(Bloomberg) This is a testing time.
Almost a decade on, the world is still
reeling from the fallout of the global financial crisis. China faces its
fair share of challenges, but we choose to confront them head on.
Above
all, we remain convinced that economic openness serves everyone better,
at home and abroad.
The world is a community of shared destiny. It’s
far preferable for countries to trade goods and services and bond
through investment partnerships than to trade barbs and build barriers.
Should differences arise, it behooves us all to discuss them with
respect and a keen sense of equality.
China stands resolute with the World Trade Organization and
multilateral free-trade agreements designed to be inclusive. Economic
globalization has enabled the creation and sharing of wealth on an
unprecedented scale.
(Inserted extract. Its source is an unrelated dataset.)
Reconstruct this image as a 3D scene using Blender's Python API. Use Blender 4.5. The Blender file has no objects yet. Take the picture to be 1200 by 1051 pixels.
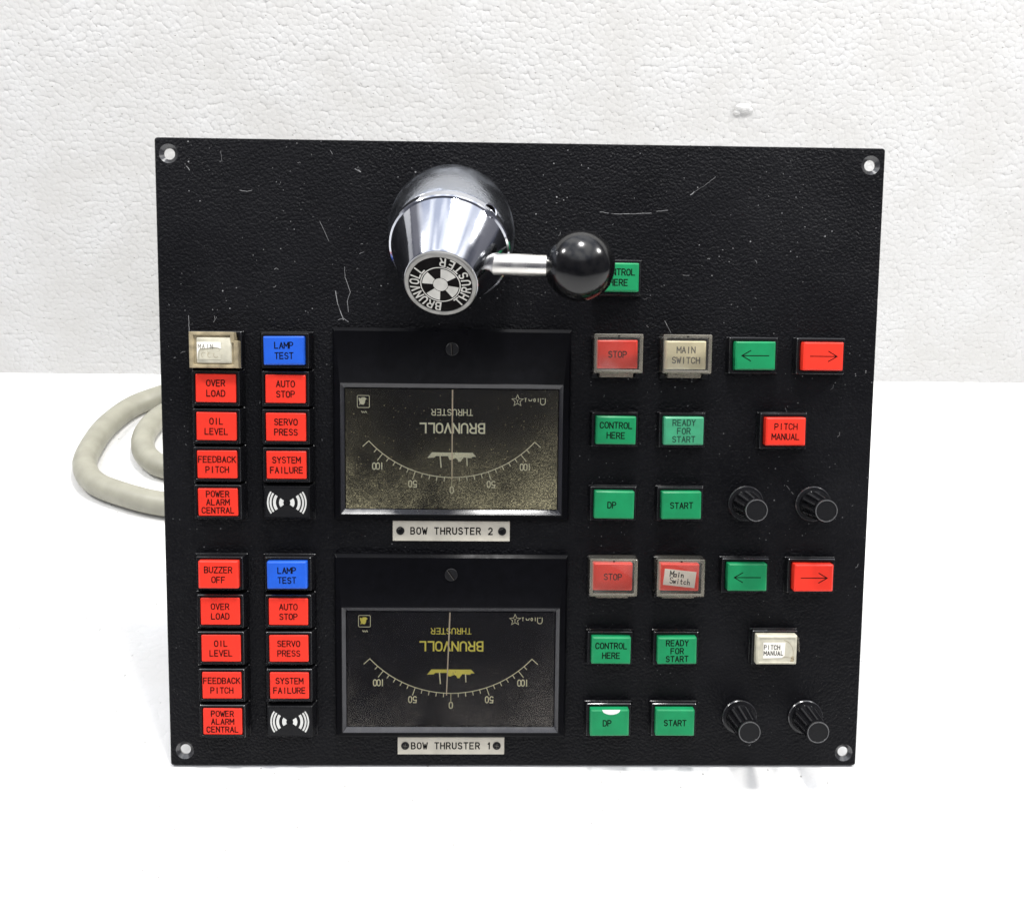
import bpy, bmesh, math, random
from mathutils import Vector, Matrix
random.seed(7)
S = bpy.context.scene
COL = S.collection
PI = math.pi

# ------------------------------------------------------------------ camera
LIFT = 0.0015
cam_d = bpy.data.cameras.new("camera")
cam = bpy.data.objects.new("camera", cam_d)
COL.objects.link(cam)
right = Vector((0.99964594, -0.0179802, 0.01961412))
down = Vector((0.00799365, -0.50015977, -0.86589625))
fwd = Vector((0.02537918, 0.86574645, -0.49983895))
cpos = Vector((-0.02087527, -0.46787465, 0.50499587 + LIFT))
cam.matrix_world = Matrix(((right.x, -down.x, -fwd.x, cpos.x),
                           (right.y, -down.y, -fwd.y, cpos.y),
                           (right.z, -down.z, -fwd.z, cpos.z),
                           (0, 0, 0, 1)))
cam_d.sensor_width = 36
cam_d.lens = 36.0
cam_d.clip_start = 0.01
cam_d.clip_end = 60
S.camera = cam
S.render.resolution_x, S.render.resolution_y = 1024, 896

# ------------------------------------------------------------------ world, lamps, exposure
w = bpy.data.worlds.new("World"); S.world = w
w.use_nodes = True
wn = w.node_tree; wn.nodes.clear()
wo = wn.nodes.new("ShaderNodeOutputWorld")
bg = wn.nodes.new("ShaderNodeBackground")
tc = wn.nodes.new("ShaderNodeTexCoord")
sp = wn.nodes.new("ShaderNodeSeparateXYZ")
rmp = wn.nodes.new("ShaderNodeValToRGB")
wn.links.new(tc.outputs["Generated"], sp.inputs[0])
wn.links.new(sp.outputs["Z"], rmp.inputs[0])
el = rmp.color_ramp.elements
el[0].position = 0.0; el[0].color = (0.16, 0.16, 0.18, 1)
el[1].position = 1.0; el[1].color = (1.75, 1.77, 1.82, 1)
e = el.new(0.58); e.color = (0.20, 0.20, 0.225, 1)
e = el.new(0.74); e.color = (1.45, 1.47, 1.52, 1)
wnz = wn.nodes.new("ShaderNodeTexNoise"); wnz.inputs["Scale"].default_value = 2.6; wnz.inputs["Detail"].default_value = 1.5
wn.links.new(tc.outputs["Generated"], wnz.inputs["Vector"])
wnr = wn.nodes.new("ShaderNodeValToRGB")     # smooth noise added over every direction to vary the reflections
wnr.color_ramp.elements[0].position = 0.40; wnr.color_ramp.elements[0].color = (0.45, 0.48, 0.56, 1)
wnr.color_ramp.elements[1].position = 0.58; wnr.color_ramp.elements[1].color = (1.30, 1.29, 1.27, 1)
wn.links.new(wnz.outputs[0], wnr.inputs[0])
wmx = wn.nodes.new("ShaderNodeMix"); wmx.data_type = 'RGBA'; wmx.blend_type = 'MULTIPLY'; wmx.inputs[0].default_value = 1.0
wn.links.new(rmp.outputs[0], wmx.inputs[6]); wn.links.new(wnr.outputs[0], wmx.inputs[7])
wn.links.new(wmx.outputs[2], bg.inputs[0])
bg.inputs[1].default_value = 0.95
wn.links.new(bg.outputs[0], wo.inputs[0])

LAMPS = [((-0.95, 0.17, 1.20), 6.5), ((0.05, 0.15, 1.25), 8.0), ((1.05, 0.17, 1.20), 10.5)]
for pos, pw in LAMPS:
    ld = bpy.data.lights.new("ceiling_lamp", 'AREA')
    ld.shape = 'DISK'; ld.size = 0.13; ld.energy = pw
    ld.color = (1.0, 0.985, 0.96)
    lo = bpy.data.objects.new("ceiling_lamp", ld); COL.objects.link(lo)
    lo.location = pos
    d = Vector((0, 0.12, 0.12)) - Vector(pos)
    lo.rotation_euler = d.to_track_quat('-Z', 'Y').to_euler()

S.view_settings.view_transform = 'Standard'
S.view_settings.look = 'None'
S.view_settings.exposure = 0.25
S.view_settings.gamma = 1.0
S.view_settings.use_curve_mapping = False
S.cycles.max_bounces = 8
S.cycles.transparent_max_bounces = 12
S.cycles.use_denoising = True

# ------------------------------------------------------------------ materials
def nodes(name):
    m = bpy.data.materials.new(name); m.use_nodes = True
    t = m.node_tree
    p = t.nodes["Principled BSDF"]
    return m, t, p

def N(t, typ, **kw):
    n = t.nodes.new(typ)
    for k, v in kw.items():
        if hasattr(n, k): setattr(n, k, v)
        else: n.inputs[k].default_value = v
    return n

def ramp(t, src, p0, p1, c0=(0, 0, 0, 1), c1=(1, 1, 1, 1)):
    r = t.nodes.new("ShaderNodeValToRGB")
    r.color_ramp.elements[0].position = p0; r.color_ramp.elements[0].color = c0
    r.color_ramp.elements[1].position = p1; r.color_ramp.elements[1].color = c1
    t.links.new(src, r.inputs[0]); return r.outputs[0]

def mixc(t, fac, a, b):
    n = t.nodes.new("ShaderNodeMix"); n.data_type = 'RGBA'
    for s, v in ((0, fac), (6, a), (7, b)):
        if isinstance(v, (tuple, float, int)): n.inputs[s].default_value = v
        else: t.links.new(v, n.inputs[s])
    return n.outputs[2]

def math_(t, op, a, b=None):
    n = t.nodes.new("ShaderNodeMath"); n.operation = op
    for i, v in enumerate((a, b)):
        if v is None: continue
        if isinstance(v, (float, int)): n.inputs[i].default_value = v
        else: t.links.new(v, n.inputs[i])
    return n.outputs[0]

def obj_co(t):
    return t.nodes.new("ShaderNodeTexCoord").outputs["Object"]

def bump(t, p, h, strength, dist):
    b = t.nodes.new("ShaderNodeBump")
    b.inputs["Strength"].default_value = strength
    b.inputs["Distance"].default_value = dist
    t.links.new(h, b.inputs["Height"])
    t.links.new(b.outputs[0], p.inputs["Normal"])
    return b

def plain(name, col, rough=0.5, metal=0.0, spec=0.5, grime=0.08, scale=150, bmp=0.0):
    """coloured surface with slight blotchy wear and uneven gloss"""
    m, t, p = nodes(name)
    co = obj_co(t)
    n = N(t, "ShaderNodeTexNoise", Scale=scale, Detail=5.0)
    t.links.new(co, n.inputs["Vector"])
    dk = tuple(c * (1 - grime * 2) for c in col) + (1,)
    lt = tuple(min(1, c * (1 + grime)) for c in col) + (1,)
    t.links.new(ramp(t, n.outputs[0], 0.3, 0.7, dk, lt), p.inputs["Base Color"])
    r = ramp(t, n.outputs[0], 0.25, 0.75, (rough * 1.25,) * 3 + (1,), (rough * 0.8,) * 3 + (1,))
    t.links.new(r, p.inputs["Roughness"])
    p.inputs["Metallic"].default_value = metal
    p.inputs["Specular IOR Level"].default_value = spec
    if bmp:
        n2 = N(t, "ShaderNodeTexNoise", Scale=scale * 8, Detail=3.0)
        t.links.new(co, n2.inputs["Vector"])
        bump(t, p, n2.outputs[0], bmp, 0.0003)
    return m

def foam_mat(name, scale, strength, dist, alb):
    m, t, p = nodes(name)
    co = obj_co(t)
    wob = N(t, "ShaderNodeTexNoise", Scale=60.0, Detail=3.0)
    t.links.new(co, wob.inputs["Vector"])
    add = t.nodes.new("ShaderNodeVectorMath"); add.operation = 'MULTIPLY_ADD'
    t.links.new(wob.outputs["Color"], add.inputs[0])
    add.inputs[1].default_value = (0.0014, 0.0014, 0.0014)
    t.links.new(co, add.inputs[2])
    v = N(t, "ShaderNodeTexVoronoi", feature='F1', Scale=float(scale), Randomness=0.9)
    t.links.new(add.outputs[0], v.inputs["Vector"])
    big = N(t, "ShaderNodeTexNoise", Scale=16.0, Detail=4.0)
    t.links.new(co, big.inputs["Vector"])
    inv = math_(t, 'SUBTRACT', 1.0, math_(t, 'POWER', v.outputs["Distance"], 3.2))
    per = math_(t, 'MULTIPLY', v.outputs["Color"], 0.45)   # beads cut at different depths
    fine = N(t, "ShaderNodeTexNoise", Scale=float(scale) * 4, Detail=3.0)
    t.links.new(co, fine.inputs["Vector"])
    h = math_(t, 'ADD', math_(t, 'ADD', inv, per), math_(t, 'MULTIPLY', fine.outputs[0], 0.12))
    h = math_(t, 'MULTIPLY', h, math_(t, 'ADD', 0.15, big.outputs[0]))
    # small open pits between beads
    pit = N(t, "ShaderNodeTexVoronoi", feature='F1', Scale=float(scale) * 0.55, Randomness=1.0)
    t.links.new(add.outputs[0], pit.inputs["Vector"])
    pm = ramp(t, pit.outputs["Distance"], 0.03, 0.10)
    h = math_(t, 'ADD', h, math_(t, 'MULTIPLY', pm, 0.9))
    col = mixc(t, ramp(t, big.outputs[0], 0.35, 0.7), (alb * .93, alb * .922, alb * .90, 1), (alb, alb, alb * .992, 1))
    col = mixc(t, pm, (0.42, 0.41, 0.39, 1), col)
    t.links.new(col, p.inputs["Base Color"])
    p.inputs["Roughness"].default_value = 0.75
    p.inputs["Specular IOR Level"].default_value = 0.25
    bump(t, p, h, strength, dist)
    return m

def grain_paint():
    m, t, p = nodes("grained_black_paint")
    co = obj_co(t)
    wob = N(t, "ShaderNodeTexNoise", Scale=220.0, Detail=2.0)
    t.links.new(co, wob.inputs["Vector"])
    add = t.nodes.new("ShaderNodeVectorMath"); add.operation = 'MULTIPLY_ADD'
    t.links.new(wob.outputs["Color"], add.inputs[0])
    add.inputs[1].default_value = (0.0022, 0.0022, 0.0022)
    t.links.new(co, add.inputs[2])
    v = N(t, "ShaderNodeTexVoronoi", feature='SMOOTH_F1', Scale=560.0, Smoothness=0.4)
    t.links.new(add.outputs[0], v.inputs["Vector"])
    n = N(t, "ShaderNodeTexNoise", Scale=760.0, Detail=3.0, Distortion=0.6)
    t.links.new(co, n.inputs["Vector"])
    area = N(t, "ShaderNodeTexNoise", Scale=14.0, Detail=3.0)
    t.links.new(co, area.inputs["Vector"])
    h = math_(t, 'ADD', math_(t, 'MULTIPLY', v.outputs["Distance"], -0.8), math_(t, 'MULTIPLY', n.outputs[0], 0.9))
    h = math_(t, 'MULTIPLY', h, math_(t, 'ADD', area.outputs[0], 0.3))
    bump(t, p, h, 0.9, 0.0006)
    # dust specks: tiny random dots and fibres, thicker in blotches
    d1 = N(t, "ShaderNodeTexVoronoi", feature='F1', Scale=480.0)
    t.links.new(co, d1.inputs["Vector"])
    sel = t.nodes.new("ShaderNodeSeparateColor"); t.links.new(d1.outputs["Color"], sel.inputs[0])
    blot = N(t, "ShaderNodeTexNoise", Scale=22.0, Detail=4.0)
    t.links.new(co, blot.inputs["Vector"])
    size = math_(t, 'MULTIPLY', math_(t, 'POWER', sel.outputs[0], 6.0), 0.26)
    size = math_(t, 'MULTIPLY', size, ramp(t, blot.outputs[0], 0.34, 0.66))
    dot = math_(t, 'LESS_THAN', d1.outputs["Distance"], size)
    sx = t.nodes.new("ShaderNodeSeparateXYZ"); t.links.new(co, sx.inputs[0])
    up = math_(t, 'ADD', 0.15, math_(t, 'MULTIPLY', sx.outputs["Y"], 1.9))   # dust settled on the upper half
    film = N(t, "ShaderNodeTexNoise", Scale=9.0, Detail=6.0, Roughness=0.65)
    t.links.new(co, film.inputs["Vector"])
    base = mixc(t, ramp(t, film.outputs[0], 0.4, 0.75), (0.003, 0.003, 0.004, 1), (0.0065, 0.0065, 0.008, 1))
    col = mixc(t, math_(t, 'MULTIPLY', dot, math_(t, 'MINIMUM', up, 0.85)), base, (0.34, 0.34, 0.34, 1))
    t.links.new(col, p.inputs["Base Color"])
    t.links.new(ramp(t, film.outputs[0], 0.3, 0.75, (0.33, 0.33, 0.33, 1), (0.46, 0.46, 0.46, 1)), p.inputs["Roughness"])
    p.inputs["Specular IOR Level"].default_value = 0.16
    return m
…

There are problems, too, more on the sharing side.
These can be addressed, but only if countries work together to ensure
that a rising tide really does lift all boats.
At home, the
government is opting for a lighter, more balanced touch while engaging
the market. To make doing business in China easier, the state is
consolidating administrative reviews and focusing more on compliance
oversight, risk preparedness, and providing services. We keep improving
implementation of the VAT reform to make sure that tax costs drop across
the board.
We are opening new sectors of the economy to
investment and widening access to many others. We are piloting a
“negative list” model before a nationwide rollout, where investment
access is assumed unless specifically restricted. More measures are in
the pipeline to ensure all businesses registered in China are treated
equally. Companies can enjoy additional incentives if they invest in
less-developed western regions or in the northeastern industrial belt.
While
the government is continuing to invest in infrastructure to boost
domestic demand, more resources are going to improving rural roads,
water supply, sewage systems, and information networks—areas that
traditionally haven’t been as visible. In parallel with such hardware
improvements, we’re continuing efforts to expand the safety net, not
least for the more vulnerable members of society.
Structural reforms are showing results.
In 2016, China shed more than 65 million and 290 million tons
of inefficient steel and coal-mining capacity, respectively. We plan to
raise those numbers to 140 million and 800 million tons within the next
three to five years to restore healthier fundamentals to those
industries. Meanwhile, the government is working with business
communities on various retraining programs. In 2016 alone, 700,000
workers once employed in downsized industries moved on to new jobs.
At the same time, new growth drivers are emerging strong. Services,
which have surpassed manufacturing as a share of the economy, keep
consolidating their lead. Consumption now contributes more than 60
percent of the growth in China’s gross domestic product. While creating
new value, these drivers are also boosting the efficiency and
competitiveness of traditional sectors, with high-tech and equipment
manufacturing leading industrial expansion.
Entrepreneurship
and innovation are taking root. Meanwhile, new business models are
thriving, transforming many previously unimaginable services into daily
conveniences. The mobile-internet-enabled sharing economy is only one
obvious case. Besides ordering takeout or hailing cars, housekeeping,
health consulting, and many more services are now just a swipe away.
The
numbers bear out the case. The economy grew a healthy 6.7 percent last
year. More important, despite industrial consolidation and ever more
robots finding their way into factories, the job market is proving
resilient. The economy has added more than 13 million jobs every year
since 2013.
Unemployment stands at a multiyear low.
In a world
with a plethora of uncertainties, China offers an anchor of stability
and growth with its consistent message of support for reform, openness,
and free trade. The times may be difficult. But that’s all the more
reason not to lose sight of these principles, which have stood China—and
the world—in good stead.
Li has been the premier of the People’s Republic of China since March 2013.